Hope for eliminating anonymous tips
"I have seen firsthand the trauma innocent families have experienced at the hands of social workers pursuing anonymous tips," Home School Legal Defense Association Senior Counsel Christopher J. Klicka told a congressional subcommittee on January 28, 2004.
"Since 1985, I have counseled and legally represented nearly a thousand homeschool families who were harassed by social workers investigating child abuse tips they received from their child abuse hotlines. Ninety-five percent of the tips were anonymous."
Klicka was testifying before the Subcommittee on Human Resources of the U.S. House Committee on Ways and Means. Chaired by Representative Wally Herger (R-CA), the subcomittee hearing focused on ways to reform the child welfare system in light of recently publicized social worker failures to detect and protect abused children.
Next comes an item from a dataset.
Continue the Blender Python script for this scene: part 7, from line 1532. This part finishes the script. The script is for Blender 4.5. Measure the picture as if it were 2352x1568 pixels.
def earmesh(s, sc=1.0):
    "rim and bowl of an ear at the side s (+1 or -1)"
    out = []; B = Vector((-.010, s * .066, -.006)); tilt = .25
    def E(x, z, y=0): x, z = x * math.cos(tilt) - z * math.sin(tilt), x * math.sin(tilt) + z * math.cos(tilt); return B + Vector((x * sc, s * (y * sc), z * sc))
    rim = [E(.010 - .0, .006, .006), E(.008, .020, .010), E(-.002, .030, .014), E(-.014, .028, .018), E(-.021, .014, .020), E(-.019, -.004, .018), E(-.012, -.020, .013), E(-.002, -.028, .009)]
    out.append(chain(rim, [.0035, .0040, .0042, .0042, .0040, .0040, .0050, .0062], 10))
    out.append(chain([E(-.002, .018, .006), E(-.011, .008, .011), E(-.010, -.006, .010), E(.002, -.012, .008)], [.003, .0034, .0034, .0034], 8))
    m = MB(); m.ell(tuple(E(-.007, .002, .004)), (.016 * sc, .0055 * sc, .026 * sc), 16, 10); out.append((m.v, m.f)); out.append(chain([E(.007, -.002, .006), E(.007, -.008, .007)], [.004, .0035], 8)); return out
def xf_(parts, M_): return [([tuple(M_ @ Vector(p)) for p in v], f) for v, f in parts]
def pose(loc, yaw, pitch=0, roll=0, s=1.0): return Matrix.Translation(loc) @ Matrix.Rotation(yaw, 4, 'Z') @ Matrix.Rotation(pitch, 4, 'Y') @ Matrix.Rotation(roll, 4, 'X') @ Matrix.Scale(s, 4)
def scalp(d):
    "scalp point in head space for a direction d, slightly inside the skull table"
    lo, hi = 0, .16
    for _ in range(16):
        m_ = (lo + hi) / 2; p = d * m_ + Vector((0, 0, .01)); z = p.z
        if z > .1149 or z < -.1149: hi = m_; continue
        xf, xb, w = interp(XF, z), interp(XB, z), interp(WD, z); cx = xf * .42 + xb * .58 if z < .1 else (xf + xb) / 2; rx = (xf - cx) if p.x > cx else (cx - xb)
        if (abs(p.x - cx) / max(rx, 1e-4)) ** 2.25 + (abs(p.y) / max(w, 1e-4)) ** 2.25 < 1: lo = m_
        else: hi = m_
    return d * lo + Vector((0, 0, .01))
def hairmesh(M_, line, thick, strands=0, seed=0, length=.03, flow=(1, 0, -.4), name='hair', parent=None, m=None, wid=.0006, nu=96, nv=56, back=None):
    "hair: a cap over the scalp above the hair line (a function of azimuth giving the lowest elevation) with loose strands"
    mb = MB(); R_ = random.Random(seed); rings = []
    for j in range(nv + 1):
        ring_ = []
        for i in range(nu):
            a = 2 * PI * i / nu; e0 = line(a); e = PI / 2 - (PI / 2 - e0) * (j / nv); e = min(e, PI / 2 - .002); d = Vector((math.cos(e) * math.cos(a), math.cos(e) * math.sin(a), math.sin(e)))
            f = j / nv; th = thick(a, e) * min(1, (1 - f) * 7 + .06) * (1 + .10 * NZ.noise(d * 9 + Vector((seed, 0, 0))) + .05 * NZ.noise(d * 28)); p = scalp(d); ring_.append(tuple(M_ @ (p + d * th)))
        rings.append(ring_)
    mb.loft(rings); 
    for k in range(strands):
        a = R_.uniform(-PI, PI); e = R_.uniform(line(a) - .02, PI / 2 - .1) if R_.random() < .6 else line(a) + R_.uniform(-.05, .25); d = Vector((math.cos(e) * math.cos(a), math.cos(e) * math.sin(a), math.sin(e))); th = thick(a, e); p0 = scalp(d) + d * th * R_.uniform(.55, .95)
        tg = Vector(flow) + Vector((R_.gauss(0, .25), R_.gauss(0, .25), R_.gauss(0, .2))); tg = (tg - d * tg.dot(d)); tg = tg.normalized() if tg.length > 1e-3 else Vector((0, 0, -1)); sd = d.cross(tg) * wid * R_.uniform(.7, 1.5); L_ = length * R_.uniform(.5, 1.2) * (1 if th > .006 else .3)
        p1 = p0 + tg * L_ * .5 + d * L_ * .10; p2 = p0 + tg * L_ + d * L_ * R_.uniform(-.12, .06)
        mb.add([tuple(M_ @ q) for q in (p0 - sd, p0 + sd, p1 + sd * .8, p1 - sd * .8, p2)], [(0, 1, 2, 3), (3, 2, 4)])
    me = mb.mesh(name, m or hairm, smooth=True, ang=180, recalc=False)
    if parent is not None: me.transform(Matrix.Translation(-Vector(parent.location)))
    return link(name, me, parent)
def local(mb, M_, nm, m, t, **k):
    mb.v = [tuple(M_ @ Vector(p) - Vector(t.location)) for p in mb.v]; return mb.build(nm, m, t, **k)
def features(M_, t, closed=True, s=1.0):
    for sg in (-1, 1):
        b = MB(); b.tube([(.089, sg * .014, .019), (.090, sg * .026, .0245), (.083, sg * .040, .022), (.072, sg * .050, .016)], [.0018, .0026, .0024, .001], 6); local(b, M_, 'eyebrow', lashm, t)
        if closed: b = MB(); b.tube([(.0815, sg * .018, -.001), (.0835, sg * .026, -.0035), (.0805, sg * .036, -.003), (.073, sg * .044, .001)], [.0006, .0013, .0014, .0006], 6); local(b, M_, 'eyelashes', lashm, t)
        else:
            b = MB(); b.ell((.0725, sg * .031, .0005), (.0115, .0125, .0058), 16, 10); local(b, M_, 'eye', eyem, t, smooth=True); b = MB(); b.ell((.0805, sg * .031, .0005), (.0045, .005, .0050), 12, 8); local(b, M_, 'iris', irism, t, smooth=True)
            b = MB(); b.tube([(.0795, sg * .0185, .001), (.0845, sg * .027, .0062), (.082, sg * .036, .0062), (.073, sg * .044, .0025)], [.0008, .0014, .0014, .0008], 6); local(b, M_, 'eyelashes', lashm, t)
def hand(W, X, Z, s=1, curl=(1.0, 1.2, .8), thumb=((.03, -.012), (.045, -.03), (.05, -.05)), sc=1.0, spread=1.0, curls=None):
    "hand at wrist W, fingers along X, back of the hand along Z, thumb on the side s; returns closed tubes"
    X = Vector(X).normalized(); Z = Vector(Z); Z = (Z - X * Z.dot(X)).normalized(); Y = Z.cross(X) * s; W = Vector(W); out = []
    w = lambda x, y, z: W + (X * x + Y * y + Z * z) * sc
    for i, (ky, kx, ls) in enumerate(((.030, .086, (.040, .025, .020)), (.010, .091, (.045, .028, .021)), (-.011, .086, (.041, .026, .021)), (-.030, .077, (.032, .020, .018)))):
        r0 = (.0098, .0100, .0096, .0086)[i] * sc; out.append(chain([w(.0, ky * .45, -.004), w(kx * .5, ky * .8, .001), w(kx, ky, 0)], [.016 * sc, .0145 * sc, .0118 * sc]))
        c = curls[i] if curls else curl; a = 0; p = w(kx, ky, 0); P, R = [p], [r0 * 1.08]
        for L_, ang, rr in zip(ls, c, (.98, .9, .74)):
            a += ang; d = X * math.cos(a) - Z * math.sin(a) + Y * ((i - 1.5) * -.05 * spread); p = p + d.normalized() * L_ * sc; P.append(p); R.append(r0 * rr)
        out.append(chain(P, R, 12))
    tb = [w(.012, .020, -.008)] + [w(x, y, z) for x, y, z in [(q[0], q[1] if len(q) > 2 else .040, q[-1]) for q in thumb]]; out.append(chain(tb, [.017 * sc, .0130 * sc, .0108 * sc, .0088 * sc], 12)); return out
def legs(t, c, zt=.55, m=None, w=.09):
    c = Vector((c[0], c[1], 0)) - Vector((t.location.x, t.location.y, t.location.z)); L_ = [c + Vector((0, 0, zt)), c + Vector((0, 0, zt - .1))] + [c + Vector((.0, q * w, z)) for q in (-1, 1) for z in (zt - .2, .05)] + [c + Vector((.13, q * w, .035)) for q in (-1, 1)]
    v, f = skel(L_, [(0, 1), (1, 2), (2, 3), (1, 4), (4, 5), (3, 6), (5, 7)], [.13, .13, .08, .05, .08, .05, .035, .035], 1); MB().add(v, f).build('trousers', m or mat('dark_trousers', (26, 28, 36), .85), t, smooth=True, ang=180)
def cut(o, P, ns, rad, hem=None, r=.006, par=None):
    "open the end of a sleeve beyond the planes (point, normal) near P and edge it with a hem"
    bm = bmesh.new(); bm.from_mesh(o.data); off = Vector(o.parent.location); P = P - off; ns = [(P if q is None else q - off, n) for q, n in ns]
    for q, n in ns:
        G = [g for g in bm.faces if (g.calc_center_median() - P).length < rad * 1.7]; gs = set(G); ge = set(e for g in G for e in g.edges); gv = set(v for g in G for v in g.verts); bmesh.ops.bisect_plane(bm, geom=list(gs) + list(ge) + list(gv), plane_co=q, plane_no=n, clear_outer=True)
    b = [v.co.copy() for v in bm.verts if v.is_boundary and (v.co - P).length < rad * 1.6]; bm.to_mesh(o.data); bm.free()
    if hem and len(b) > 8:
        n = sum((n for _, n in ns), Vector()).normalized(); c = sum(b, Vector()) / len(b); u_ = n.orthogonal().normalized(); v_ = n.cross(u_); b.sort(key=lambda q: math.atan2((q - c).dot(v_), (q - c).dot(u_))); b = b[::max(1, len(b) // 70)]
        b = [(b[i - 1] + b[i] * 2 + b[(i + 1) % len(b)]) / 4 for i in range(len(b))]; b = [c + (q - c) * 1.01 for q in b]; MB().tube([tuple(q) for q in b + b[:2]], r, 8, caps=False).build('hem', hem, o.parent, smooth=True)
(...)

While most of the reforms proposed by the other panel experts involved spending more money, Klicka offered Congress a way to protect children more effectively, while saving money and lightening child welfare workers' overwhelming case loads. He proposed that Congress, through its child welfare program funds, require states to prohibit the investigation of anonymous tips and penalize intentionally false tipsters.
In summary, the proposal would:
| >> | Require all states to have a statutory mechanism for victims of intentionally false allegations to pursue the tipsters with criminal charges.
|
| >> | Require all tipsters to reveal their identity and address to the social worker, who will keep this information confidential but warn them of consequences of giving intentionally false information. This will prevent the majority of bogus allegations that anonymous tipsters give who use the system to get back at people.
|
Under these requirements, Klicka pointed out, "social workers will have far fewer cases to investigate and the referrals will be far more accurate. This way they can give the requisite time and attention to real child abuse cases instead of being spread so thin pursuing anonymous tips that usually turn out to be unfounded. Eliminating investigation of anonymous tips will largely stop tipsters from using the system to harass people they do not like or are prejudiced against."
Klicka described several instances where innocent families were traumatized as a result of malicious, false anonymous tips. In one case, he quoted from a Wisconsin social worker's official report of the ridiculous "allegations" an anonymous tipster made against a local homeschooling family:
The caller was concerned because the children were all thin and thought that removal of food was possibly a form of discipline. The caller thought this discipline may have been a practice of the parents' religion which was thought to have been Born Again [sic]. The caller thought that these parents give a lot of money to the church and spend little money on groceries. The caller's last, somewhat passing concern, was that [the mother] homeschools her children.
Although it is obvious from the report that the caller's concerns were primarily based on frivolous prejudices against the family's educational choice and religious persuasion, the social worker pursued the tip, demanding to enter the home and interrogate the children. The family was put through unnecessary trauma before the case was declared unfounded.
After the hearing, the subcommittee staff asked Klicka for more data on anonymous tips and expressed interest in his solution.